Sending me to the net to find safer substitutes. In what is, I hope, the last chapter in kitchenware replacement — a saga chronicled in my 5/20/23 posting “More new things”:

My previous “New Things” posting (on 5/11) was about replacing household furnishings that were difficult, painful, or actively dangerous for me to use with more suitable items. As it happens, the replacements were well-designed aesthetically as well as functionally.

… In my kitchen cabinets I have a full set of handsome stoneware plates and dishes that Jacques and I bought for everyday use, plus a full set of elegant china for when we had guests, but now it’s all way too heavy for me to handle, and far too breakable. [plates, bowls, glasses, mugs, cups, all had been reduced to shards when I was unable to hold them and they dropped onto the tiled floor of my kitchen]

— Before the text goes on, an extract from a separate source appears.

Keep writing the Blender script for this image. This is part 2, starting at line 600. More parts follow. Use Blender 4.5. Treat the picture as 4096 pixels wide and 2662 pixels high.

… Half an hour of searching, and I homed in on … wheat straw [and polypropylene plastic] plates: lightweight, unbreakable, microwave and dishwasher safe, especially recommended for children and the elderly [also available in a variety of pastel colors I found attractive]

Yesterday’s search for comparable soup spoons took me through pages of eminently unsuitable candidates, until I came across a bold surprise, not at all resembling the Chinese soup spoons in #1:


(#2) From Amazon: JapanBargain brand red and black melamine soup spoon with hook

Oh my, creation and destruction, passion and death, blood and earth! But, of course, crucially, the red of the Japanese flag:

(#3)

Meanwhile, the plastic melamine is for all practical purposes unbreakable. I’ve ordered a dozen, to be delivered tomorrow.